John Thomas III

Dr. John Thomas III is the Editor of The Christian Recorder—the official organ of the 2.5 million-member AME Church. He is the first layperson to serve in this role and the youngest elected General Officer in the history of the AME Church. The Christian Recorder is published by the AME Church Sunday School Union in Nashville, TN and is the oldest continuously published periodical by persons of African descent in the world. In continuous production since 1852, its readership encompasses 40 countries on five different continents. 
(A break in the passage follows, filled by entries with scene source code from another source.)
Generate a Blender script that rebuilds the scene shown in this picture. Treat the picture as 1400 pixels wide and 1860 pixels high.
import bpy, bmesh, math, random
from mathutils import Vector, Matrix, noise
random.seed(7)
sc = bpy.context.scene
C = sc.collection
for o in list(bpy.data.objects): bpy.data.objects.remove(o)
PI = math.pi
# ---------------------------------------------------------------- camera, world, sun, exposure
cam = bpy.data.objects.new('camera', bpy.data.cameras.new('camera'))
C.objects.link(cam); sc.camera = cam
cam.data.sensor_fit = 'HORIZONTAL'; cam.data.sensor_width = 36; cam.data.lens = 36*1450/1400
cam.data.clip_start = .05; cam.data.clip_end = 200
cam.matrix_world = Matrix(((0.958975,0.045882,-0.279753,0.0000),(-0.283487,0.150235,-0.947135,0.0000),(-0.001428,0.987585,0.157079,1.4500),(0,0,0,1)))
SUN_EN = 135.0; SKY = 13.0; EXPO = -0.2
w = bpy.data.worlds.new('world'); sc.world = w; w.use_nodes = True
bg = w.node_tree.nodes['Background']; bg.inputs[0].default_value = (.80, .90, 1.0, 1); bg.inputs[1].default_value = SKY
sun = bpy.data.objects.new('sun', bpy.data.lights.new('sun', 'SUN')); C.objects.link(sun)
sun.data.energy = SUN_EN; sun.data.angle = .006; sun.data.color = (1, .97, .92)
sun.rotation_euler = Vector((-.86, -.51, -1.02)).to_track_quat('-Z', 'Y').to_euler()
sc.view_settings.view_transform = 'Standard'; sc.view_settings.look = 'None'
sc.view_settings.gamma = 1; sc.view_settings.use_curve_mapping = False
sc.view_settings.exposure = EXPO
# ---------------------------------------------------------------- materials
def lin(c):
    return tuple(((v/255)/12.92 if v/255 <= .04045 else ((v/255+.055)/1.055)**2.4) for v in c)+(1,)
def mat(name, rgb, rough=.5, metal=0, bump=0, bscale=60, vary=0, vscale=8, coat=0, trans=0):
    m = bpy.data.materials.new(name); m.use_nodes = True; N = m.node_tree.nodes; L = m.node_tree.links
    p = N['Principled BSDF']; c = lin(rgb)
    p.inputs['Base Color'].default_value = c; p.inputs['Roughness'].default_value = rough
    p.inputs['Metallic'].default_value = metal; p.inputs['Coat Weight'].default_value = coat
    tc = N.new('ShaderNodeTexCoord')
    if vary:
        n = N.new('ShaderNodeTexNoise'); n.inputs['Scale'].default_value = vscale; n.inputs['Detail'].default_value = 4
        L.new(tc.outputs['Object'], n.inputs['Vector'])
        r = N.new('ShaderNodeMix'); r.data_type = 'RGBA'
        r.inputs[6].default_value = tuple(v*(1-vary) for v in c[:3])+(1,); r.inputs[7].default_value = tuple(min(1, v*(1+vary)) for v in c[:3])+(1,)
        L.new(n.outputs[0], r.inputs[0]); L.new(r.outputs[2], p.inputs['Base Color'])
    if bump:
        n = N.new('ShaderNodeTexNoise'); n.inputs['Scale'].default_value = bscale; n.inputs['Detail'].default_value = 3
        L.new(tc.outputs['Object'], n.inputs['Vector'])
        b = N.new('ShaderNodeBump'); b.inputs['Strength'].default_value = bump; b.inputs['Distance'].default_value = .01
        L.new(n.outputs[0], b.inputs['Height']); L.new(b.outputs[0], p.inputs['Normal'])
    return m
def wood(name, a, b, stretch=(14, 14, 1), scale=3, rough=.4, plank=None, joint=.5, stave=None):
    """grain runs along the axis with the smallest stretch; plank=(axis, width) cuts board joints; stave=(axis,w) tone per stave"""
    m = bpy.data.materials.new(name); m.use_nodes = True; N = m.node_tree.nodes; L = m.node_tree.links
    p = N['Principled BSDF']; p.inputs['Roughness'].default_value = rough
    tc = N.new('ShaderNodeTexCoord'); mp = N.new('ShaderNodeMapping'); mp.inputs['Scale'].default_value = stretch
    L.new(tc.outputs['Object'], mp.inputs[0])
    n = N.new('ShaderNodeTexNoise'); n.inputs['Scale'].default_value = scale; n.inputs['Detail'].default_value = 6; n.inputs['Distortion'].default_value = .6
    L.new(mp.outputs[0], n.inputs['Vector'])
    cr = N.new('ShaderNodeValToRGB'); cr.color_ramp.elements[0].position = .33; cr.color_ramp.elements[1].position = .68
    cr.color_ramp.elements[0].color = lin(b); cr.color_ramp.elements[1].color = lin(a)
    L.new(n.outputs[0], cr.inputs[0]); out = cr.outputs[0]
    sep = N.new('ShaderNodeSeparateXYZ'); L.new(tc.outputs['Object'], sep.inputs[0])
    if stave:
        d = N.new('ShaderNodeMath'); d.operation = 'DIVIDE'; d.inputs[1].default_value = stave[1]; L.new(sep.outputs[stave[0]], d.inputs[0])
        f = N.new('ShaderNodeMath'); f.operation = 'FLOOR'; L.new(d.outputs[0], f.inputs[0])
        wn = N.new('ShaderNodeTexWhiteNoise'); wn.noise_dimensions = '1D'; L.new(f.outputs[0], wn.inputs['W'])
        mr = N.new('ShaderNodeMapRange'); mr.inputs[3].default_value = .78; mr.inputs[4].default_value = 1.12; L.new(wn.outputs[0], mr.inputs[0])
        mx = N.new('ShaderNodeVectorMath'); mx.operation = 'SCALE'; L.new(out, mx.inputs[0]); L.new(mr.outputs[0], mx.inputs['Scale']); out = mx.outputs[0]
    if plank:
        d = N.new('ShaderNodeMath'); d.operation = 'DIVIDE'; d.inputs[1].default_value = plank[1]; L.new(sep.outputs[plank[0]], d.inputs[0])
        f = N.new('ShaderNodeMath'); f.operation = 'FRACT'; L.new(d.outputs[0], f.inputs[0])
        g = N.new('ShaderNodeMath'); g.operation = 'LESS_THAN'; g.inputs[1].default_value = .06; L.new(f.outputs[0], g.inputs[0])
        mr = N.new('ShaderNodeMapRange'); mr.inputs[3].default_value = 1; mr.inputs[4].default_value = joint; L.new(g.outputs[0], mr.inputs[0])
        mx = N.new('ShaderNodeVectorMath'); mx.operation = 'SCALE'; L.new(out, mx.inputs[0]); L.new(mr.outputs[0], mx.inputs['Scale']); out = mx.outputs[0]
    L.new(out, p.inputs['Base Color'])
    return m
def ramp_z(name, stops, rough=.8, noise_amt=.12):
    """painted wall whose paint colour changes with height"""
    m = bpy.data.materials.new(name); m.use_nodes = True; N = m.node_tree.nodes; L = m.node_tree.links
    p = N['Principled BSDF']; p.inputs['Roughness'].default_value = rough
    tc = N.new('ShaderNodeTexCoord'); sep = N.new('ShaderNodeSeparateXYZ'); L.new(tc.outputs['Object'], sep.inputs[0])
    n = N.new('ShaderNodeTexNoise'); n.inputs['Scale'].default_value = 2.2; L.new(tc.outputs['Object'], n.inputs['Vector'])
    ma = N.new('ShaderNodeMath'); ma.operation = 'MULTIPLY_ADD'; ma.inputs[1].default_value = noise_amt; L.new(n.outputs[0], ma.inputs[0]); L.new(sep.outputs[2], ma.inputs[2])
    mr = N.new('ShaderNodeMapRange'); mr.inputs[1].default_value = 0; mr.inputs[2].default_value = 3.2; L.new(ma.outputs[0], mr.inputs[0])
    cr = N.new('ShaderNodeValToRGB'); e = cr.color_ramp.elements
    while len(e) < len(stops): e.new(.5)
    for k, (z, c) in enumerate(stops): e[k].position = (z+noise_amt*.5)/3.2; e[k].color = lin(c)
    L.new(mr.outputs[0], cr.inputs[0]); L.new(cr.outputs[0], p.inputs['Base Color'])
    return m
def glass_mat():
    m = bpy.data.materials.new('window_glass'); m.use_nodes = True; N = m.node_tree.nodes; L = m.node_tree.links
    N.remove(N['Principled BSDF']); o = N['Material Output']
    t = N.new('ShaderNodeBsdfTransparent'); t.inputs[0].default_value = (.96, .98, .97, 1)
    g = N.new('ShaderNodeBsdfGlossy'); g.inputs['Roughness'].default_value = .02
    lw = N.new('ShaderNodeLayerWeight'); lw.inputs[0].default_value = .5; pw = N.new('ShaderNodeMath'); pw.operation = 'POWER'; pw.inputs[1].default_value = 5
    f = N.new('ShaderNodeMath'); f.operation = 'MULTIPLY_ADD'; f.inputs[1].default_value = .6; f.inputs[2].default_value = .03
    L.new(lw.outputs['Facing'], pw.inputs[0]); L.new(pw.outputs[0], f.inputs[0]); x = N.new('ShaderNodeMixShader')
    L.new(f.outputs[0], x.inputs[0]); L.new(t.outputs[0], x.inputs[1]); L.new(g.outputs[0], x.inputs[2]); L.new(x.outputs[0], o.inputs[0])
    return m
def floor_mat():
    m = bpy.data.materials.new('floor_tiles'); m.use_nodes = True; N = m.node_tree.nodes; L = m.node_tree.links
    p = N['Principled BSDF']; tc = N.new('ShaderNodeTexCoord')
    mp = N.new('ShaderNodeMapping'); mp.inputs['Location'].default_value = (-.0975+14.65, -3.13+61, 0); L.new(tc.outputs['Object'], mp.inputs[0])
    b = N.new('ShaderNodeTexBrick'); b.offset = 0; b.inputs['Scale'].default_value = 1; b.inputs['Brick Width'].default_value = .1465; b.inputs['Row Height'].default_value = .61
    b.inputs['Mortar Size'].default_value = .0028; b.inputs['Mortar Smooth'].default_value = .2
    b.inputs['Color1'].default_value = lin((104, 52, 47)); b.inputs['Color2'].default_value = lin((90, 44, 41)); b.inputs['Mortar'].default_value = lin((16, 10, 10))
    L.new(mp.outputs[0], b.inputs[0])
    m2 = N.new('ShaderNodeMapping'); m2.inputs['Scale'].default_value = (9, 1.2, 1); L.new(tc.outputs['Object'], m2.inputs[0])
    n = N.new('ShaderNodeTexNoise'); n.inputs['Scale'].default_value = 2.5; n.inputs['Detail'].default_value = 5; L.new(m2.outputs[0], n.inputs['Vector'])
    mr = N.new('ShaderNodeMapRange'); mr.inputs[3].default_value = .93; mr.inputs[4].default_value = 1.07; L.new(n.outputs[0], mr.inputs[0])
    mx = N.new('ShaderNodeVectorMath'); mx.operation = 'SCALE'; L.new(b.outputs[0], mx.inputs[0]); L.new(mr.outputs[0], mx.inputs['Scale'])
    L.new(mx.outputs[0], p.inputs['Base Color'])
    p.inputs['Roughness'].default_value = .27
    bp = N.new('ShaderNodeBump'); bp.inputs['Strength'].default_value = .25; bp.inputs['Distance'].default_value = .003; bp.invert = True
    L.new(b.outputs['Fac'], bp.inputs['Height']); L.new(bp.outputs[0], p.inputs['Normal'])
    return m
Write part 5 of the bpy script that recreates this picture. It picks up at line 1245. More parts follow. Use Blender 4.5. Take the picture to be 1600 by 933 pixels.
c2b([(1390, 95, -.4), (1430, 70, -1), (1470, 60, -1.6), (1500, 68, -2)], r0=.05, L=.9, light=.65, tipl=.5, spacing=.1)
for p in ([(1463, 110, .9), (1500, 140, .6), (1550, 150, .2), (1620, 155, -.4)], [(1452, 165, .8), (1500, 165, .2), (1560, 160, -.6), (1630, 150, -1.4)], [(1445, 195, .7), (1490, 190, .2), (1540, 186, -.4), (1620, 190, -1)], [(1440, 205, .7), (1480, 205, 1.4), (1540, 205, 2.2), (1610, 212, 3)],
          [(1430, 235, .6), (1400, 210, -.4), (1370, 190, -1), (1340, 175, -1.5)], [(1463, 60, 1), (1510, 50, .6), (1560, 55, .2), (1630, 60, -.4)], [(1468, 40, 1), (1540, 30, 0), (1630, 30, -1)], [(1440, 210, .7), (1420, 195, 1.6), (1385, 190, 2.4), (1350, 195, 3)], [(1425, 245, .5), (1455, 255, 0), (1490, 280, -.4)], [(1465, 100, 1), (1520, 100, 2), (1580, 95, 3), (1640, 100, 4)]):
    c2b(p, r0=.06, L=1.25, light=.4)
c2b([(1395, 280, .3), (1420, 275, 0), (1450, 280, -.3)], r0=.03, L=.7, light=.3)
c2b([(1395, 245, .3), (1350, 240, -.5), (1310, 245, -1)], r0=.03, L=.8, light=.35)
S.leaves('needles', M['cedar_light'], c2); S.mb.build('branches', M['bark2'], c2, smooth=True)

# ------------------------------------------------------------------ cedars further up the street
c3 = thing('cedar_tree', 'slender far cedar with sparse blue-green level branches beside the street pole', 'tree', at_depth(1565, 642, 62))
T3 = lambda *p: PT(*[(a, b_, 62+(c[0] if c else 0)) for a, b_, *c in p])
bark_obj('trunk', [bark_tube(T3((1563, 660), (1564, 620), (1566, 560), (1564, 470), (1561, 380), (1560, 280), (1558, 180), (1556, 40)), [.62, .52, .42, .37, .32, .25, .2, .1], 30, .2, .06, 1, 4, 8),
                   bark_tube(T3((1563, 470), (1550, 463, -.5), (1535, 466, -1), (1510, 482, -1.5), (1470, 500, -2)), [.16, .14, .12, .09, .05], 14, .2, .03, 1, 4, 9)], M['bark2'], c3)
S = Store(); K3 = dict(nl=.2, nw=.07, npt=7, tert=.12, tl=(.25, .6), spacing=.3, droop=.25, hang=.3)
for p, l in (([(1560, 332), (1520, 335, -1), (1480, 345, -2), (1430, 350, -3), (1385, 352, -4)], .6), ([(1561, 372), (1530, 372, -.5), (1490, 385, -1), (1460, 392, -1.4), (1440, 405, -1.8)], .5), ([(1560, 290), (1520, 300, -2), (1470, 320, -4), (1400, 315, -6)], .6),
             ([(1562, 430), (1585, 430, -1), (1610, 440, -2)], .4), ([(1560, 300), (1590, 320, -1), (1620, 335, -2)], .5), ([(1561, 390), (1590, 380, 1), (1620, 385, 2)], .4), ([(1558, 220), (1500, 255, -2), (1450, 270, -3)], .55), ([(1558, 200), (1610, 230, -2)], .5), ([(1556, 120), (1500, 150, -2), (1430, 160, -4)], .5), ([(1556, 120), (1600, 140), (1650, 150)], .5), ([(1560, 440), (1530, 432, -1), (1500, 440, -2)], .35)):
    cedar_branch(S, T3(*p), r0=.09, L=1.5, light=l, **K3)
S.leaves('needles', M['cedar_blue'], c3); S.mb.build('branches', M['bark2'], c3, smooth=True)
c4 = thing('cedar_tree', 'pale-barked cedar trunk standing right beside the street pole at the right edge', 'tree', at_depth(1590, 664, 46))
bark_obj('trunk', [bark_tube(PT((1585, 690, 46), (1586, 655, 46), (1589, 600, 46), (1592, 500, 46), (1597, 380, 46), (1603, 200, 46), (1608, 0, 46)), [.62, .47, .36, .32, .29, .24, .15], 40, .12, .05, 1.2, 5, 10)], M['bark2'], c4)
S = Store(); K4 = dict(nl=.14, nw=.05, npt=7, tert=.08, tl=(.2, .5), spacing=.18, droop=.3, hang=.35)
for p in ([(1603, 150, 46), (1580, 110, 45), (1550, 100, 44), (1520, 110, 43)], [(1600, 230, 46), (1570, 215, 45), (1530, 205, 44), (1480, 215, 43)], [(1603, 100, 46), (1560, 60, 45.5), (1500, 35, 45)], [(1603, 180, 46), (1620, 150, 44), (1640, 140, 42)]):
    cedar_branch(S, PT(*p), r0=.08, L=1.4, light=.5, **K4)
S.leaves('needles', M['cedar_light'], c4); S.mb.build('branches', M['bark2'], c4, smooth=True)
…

He received the Bachelor of Arts degree (summa cum laude, Phi Beta Kappa) in 2004 from Morehouse College in Atlanta, Georgia with double majors in International Studies and Spanish. Upon completing his degree, he was awarded a 2004-2005 U.S. Student Fulbright Fellowship to Peru. John enrolled in the Princeton University School of Public and International Affairs Master of Public Affairs program in Fall 2005 in the Development Studies Field. While at Princeton, he interned at the World Bank country office in the Dominican Republic in 2006. In 2007, he helped organize a student-led consulting workshop for Afro-Honduran and Indigenous Congressional legislators in Honduras. After obtaining the MPA degree, John obtained the Doctor of Philosophy in the Political Science Department of the University of Chicago. His dissertation focused on the evolution of Black Politics in Peru and Ecuador from 1980-2016. John has authored several papers and presentations in English, Spanish, and Portuguese. Through his research, John has served as a consultant to the Inter-American Development Bank, the Ministry of Culture of Peru and the Center for Ethnic Development in Lima, Peru. His academic appoints include work at Chicago State University and Payne Theological Seminary. He is currently an Assistant Professor in the Department of Political Science at the College of Charleston in Charleston, South Carolina. 

In 2011 at the 20th World Methodist Conference in Durban, South Africa, he was elected to a five-year term as the Youth and Young Adult Coordinator of the World Methodist Council. 

 In this role, he was responsible for facilitating youth and young adult initiatives for its 80 member denominations in the Methodist, Wesleyan, Holiness, and Uniting/United Church traditions. 

John Thomas III is a lifelong member of St. John African Methodist Episcopal (AME) Church, Nashville TN. He represented the Tennessee Annual Conference at the 2004, 2008 and 2016 General Conferences as well as at the 2001, 2007, 2009 and 2015 sessions of the Lay Biennial. He also represented the 13th Episcopal District (Tennessee and Kentucky) on the General Board of the African Methodist Episcopal Church from 2004-2012. John served as the Young Adult Representative of the Connectional Lay Organization from 2009-2013 and as a Women’s Missionary Society Sojourner to the Dominican Republic in 2002 and 2009. He was a Connectional Lay delegate to the General Conference in 2012 and served as an at-large member of the General Board from 2012-2016. 

Dr. Thomas serves on the boards of the Associated Church Press, the World Association of Christian Communicators, and is a member of the World Methodist Council. He also participates in this National Conference of Black Political Scientists, the American Political Science Association and the Latin American Studies Association.